Quantum corrections in the dynamics of hydrogen molecules at surfaces

Rodríguez-Fernández A, Bonnet L, Crespos C, Larregaray P, and Díez Muiño R.
https://pubs.rsc.org/en/content/articlelanding/2020/cp/d0cp02655g#!divAbstract
Physical Chemistry Chemical Physics 22, 22805 (2020)

Static properties of surfaces are in general well known. Computational resources have become powerful enough to describe them using first principles and there is extensive output extracted from experimental measurements on their electronic, magnetic, and optical properties. Now, the challenge is the atomic- and molecular-level understanding of surface dynamics.

Elementary processes arising in gas/solid interfaces are ever-present in our daily life as well as in many industrial applications. The oxidation and corrosion of surfaces, the catalytic converters used in cars, the surface doping of semiconductors, or the industrial production of most synthetic compounds are all of them relevant examples of the importance of surface physical and chemical processes.

Synergetic advances in theory and molecular beam experiments associated with a tremendous increase of computing power have allowed a detailed understanding of the dynamics of chemical elementary processes.
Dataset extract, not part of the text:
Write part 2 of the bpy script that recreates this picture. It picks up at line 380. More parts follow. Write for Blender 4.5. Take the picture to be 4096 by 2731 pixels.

For gas phase reactions involving a small number of degrees-of-freedom, quantum dynamics calculations might be now regarded as exact because they generally provide results in excellent agreement with experiments. However, the complexity of surface reaction dynamics prevents an efficient and even effective use of quantum dynamics. A crucial issue is thus to develop accurate semiclassical tools able to make realistic predictions when major quantum effects come into play in the dynamics.

In this work, the authors improve over a classical trajectory method by including quantum corrections. The interaction between the molecules and the surface are described by density functional theory. They assign statistical weights to classical paths on the basis of two semiclassical corrections: Gaussian binning and the adiabaticity correction. This approach was previously applied by them to the heterogeneous gas–surface reaction between H2 in its internal ground state and the Pd(111) surface [Rodríguez-Fernández et al., J. Phys. Chem. Lett., 2019, 10, 7629]. Its predictions of the sticking and state-resolved reflection probabilities were found to be in surprisingly good agreement with those of exact quantum time-dependent calculations where standard quasi-classical trajectory calculations failed. This subsequent work shows that the quality of the calculations is kept when the incident H2 molecules are rotationally excited, a feature extremely difficult to describe accurately.

Figure: Sticking probability for H2 on Pd(111) as a function of the collision energy. Black symbols are purely quantum calculations. Red and green symbols represent quantum-corrected classical calculations.